Batı toplumlarında bebeklerle ilgili anlatılan bir başka hikaye de onların, kabak tarlalarında yetiştiğine yönelik.
Bu efsane muhtemelen ekinlerle doğurganlık arasında kurulan bağlantıya dayanıyor.
Bebekleri leyleklerin getirdiğine dair anlatımlar örneğin kutlama kartlarında halen yer alabiliyor. 21. yüzyılda ise bir ailenin çocuğunu bu şekilde ikna etmeye çalışması akla yatkın gelmiyor.
Ancak New York Şehir Üniversitesi Halk Sağlığı Okulu’nda cinsel sağlık alanında doçent olan Spring Chenoa Cooper, üstü kapalı anlatımların halen şaşırtıcı şekilde yaygın olduğunu söylüyor.
Cooper, “Bunun bir nedeni, birçok ebeveynin bilimsel olanı, ne zaman ve nasıl konuşacağından hâlâ emin olmaması. Pek çok kişi çocuklarına seksi nasıl açıklayacaklarını bilmiyorlar” diyor.
Cinsel Eğitim Forumu’ndan Emmerson, bu tür üstü örtme çabalarının ise çocuklar için kafa karıştırıcı sonuçlar doğurabileceği uyarısını yapıyor ve örnek olarak, 18 yaşındaki bir kızın cinsel sağlık kliniğine giderek, göbek deliğine meni değmesi nedeniyle hamile kalıp kalmadığını sormasını veriyor.

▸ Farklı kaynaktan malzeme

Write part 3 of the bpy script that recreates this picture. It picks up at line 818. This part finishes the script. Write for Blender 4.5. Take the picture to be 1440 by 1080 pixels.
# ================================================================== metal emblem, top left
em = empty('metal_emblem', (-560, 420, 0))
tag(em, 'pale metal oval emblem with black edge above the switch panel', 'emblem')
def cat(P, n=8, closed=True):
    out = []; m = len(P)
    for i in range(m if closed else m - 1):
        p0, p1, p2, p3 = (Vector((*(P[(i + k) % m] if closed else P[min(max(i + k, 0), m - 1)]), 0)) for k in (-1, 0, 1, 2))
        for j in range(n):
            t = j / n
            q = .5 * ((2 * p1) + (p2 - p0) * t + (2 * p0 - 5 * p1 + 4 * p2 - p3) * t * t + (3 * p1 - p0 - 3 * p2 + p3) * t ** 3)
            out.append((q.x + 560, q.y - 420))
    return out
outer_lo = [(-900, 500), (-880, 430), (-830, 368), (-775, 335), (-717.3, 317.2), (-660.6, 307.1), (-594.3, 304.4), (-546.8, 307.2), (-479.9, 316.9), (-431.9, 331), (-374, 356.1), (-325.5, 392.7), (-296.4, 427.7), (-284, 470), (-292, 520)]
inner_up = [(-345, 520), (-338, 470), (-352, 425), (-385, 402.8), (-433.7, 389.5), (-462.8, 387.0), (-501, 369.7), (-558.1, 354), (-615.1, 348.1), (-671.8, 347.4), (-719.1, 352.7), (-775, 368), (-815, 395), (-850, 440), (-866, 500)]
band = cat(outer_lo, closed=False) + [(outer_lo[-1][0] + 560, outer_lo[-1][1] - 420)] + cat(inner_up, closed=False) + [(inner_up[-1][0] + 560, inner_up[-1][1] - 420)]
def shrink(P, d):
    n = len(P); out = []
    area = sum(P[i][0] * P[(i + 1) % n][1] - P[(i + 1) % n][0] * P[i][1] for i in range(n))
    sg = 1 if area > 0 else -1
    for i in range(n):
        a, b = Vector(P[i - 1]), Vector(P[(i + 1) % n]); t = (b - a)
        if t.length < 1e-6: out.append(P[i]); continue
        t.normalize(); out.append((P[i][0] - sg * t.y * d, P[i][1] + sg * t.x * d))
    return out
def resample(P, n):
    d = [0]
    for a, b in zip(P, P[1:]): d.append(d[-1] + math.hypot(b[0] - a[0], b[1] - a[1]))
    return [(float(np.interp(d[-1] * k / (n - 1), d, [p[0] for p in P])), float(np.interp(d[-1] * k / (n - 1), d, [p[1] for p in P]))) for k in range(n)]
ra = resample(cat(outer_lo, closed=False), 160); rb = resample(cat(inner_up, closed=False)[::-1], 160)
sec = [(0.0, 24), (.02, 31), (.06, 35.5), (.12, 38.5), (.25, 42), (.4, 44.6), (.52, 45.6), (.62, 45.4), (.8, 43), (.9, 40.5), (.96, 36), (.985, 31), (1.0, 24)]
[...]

Emmerson, “Cinsel ilişki kurmuştu ama daha kendi anatomisini bilmiyordu” diyor.
Cooper, “İnsanlar mitlere ve yanlış bilgilere dayalı varsayımlarda bulunduğunda bunun zararlı sonuçlara yol açabileceği” uyarısını yapıyor ve Avustralya’da rahim ağzı kanserinden korunmak için yapılan HPV aşısının yaygın olarak “seks aşısı” olarak anılması örneğini veriyor.
Cooper, bu isim nedeniyle bazı kızların hatalı şekilde aşının kendilerini cinsel yolla bulaşan hastalıklardan koruduğuna ve partnerlerinin prezervatif kullanmaları gerekmediğine inanmalarına yol açtığını anlatıyor.
Spring Chenoa Cooper, üzeri örtülü anlatımların ve tanımların, cinselliği konuşma ve anlatma sorununa yol açabileceği bunun da örneğin “cinssel saldırı” gibi bir suçun ortaya çıkmamasına yol açabileceği kaydediliyor.